Tandis que du côté du Mont, au contraire, le paysage a été complètement dégagé de l’aspect mécanique au profit d’un « balcon maritime », un espace en bois - du chêne de Normandie - , une sorte de ponton faisant référence à l’univers des bateaux, projeté au dessus de l’eau, vers le Mont Saint Michel. Des gradins y ont été aménagés formant une sorte d’amphithéâtre susceptible d’accueillir des manifestations culturelles et artistiques.Une machine à révéler
Avec le barrage et son ponton, c’est en fait un nouveau lieu et une nouvelle approche du Mont qui sont créés. Avec toutes ses résonnances concrètes et symboliques : trait d’union entre la Normandie et la Bretagne, entre un univers commerçant, celui de La Caserne – du nom de l’ancien barrage - avec ses hôtels et restaurants, « et la façon dont le commerce s’agrège sur le flux des visiteurs depuis des décennies », et celui des polders, « un monde paysan gagné sur la mer, deux réalités du rapport de l’homme avec la nature », souligne Luc Weizmann.
« Il y a aussi, ajoute l’architecte, « cette réalité entre le nord et le sud. Au sud l’intérieur des terres avec le Couesnon canalisé sur cinq kilomètres, un paysage magnifique et absolument directif, et au nord, au contraire, les divagations du Couesnon, qui font partie de l’imaginaire de la baie du Mont-Saint-Michel, avec cet univers d’incertitude, de risque, de sables mouvants, et l'imaginaire collectif qui s’y rattache ». Un ensemble « extrêmement signifiant » susceptible de faire du barrage « un lieu de regroupement qui pourrait constituer pour les visiteurs un lieu de contemplation précédant l’arrivée au Mont ».
« Au fond, conclut-il, c’est une machine à révéler. Révéler le Mont dans sa baie, révéler peut-être un état antérieur rêvé du Mont dans son rapport à ces énergies naturelles qui l’entourent, révélation d’une dimension plus contemplative, moins immédiate, qui s’est perdue au fil du temps au profit d’une dimension plus commerciale, plus utilitaire »…

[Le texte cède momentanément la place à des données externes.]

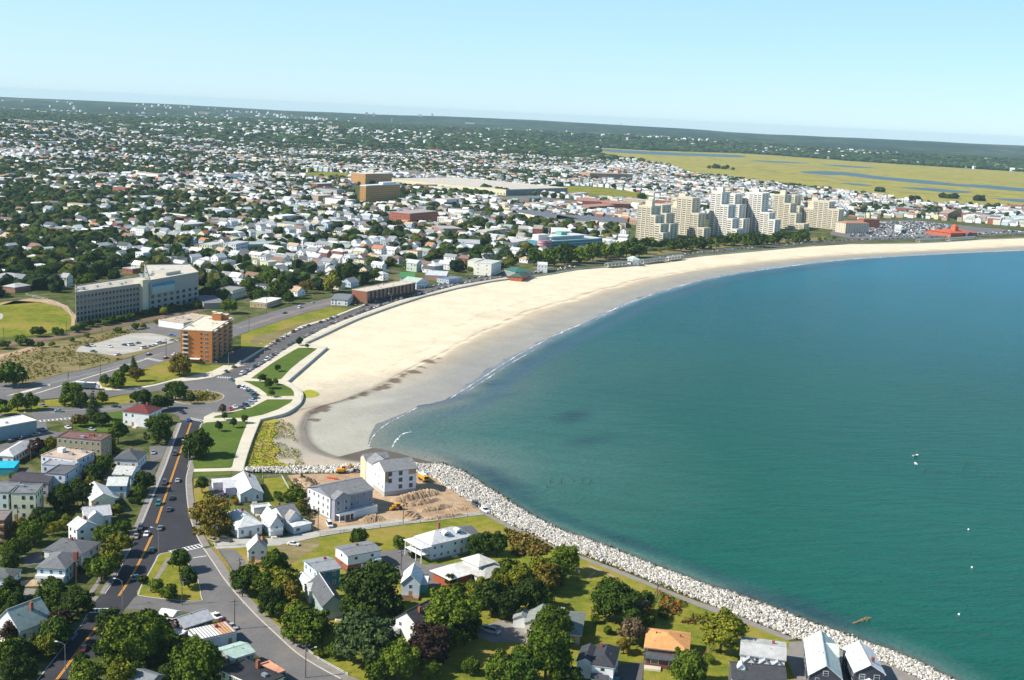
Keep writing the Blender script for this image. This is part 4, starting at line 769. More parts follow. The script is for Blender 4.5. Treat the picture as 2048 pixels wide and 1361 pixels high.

Le Mont-Saint-Michel accueille chaque année quelque trois millions de visiteurs et jusqu’à six mille par jour dans les périodes de pointe. Leur déversement actuel au pied du Mont crée un véritable engorgement du lieu. Si le barrage va permettre de réguler le flux des eaux, l’ensemble des réalisations – barrage, le pont-passerelle, et le parc de stationnement – qui devrait être achevé pour la saison touristique 2015, permettra lui de réguler le flux des visiteurs, en l’étalant dans le temps et l’espace, avec la dispersion des points de vue sur plus de deux kilomètres, du parking/station d’accueil à l’entrée du Mont-Saint-Michel. Lequel pourrait même voir sans dommage le nombre de ses visiteurs augmenter, bien qu’officiellement ce ne soit pas le but recherché.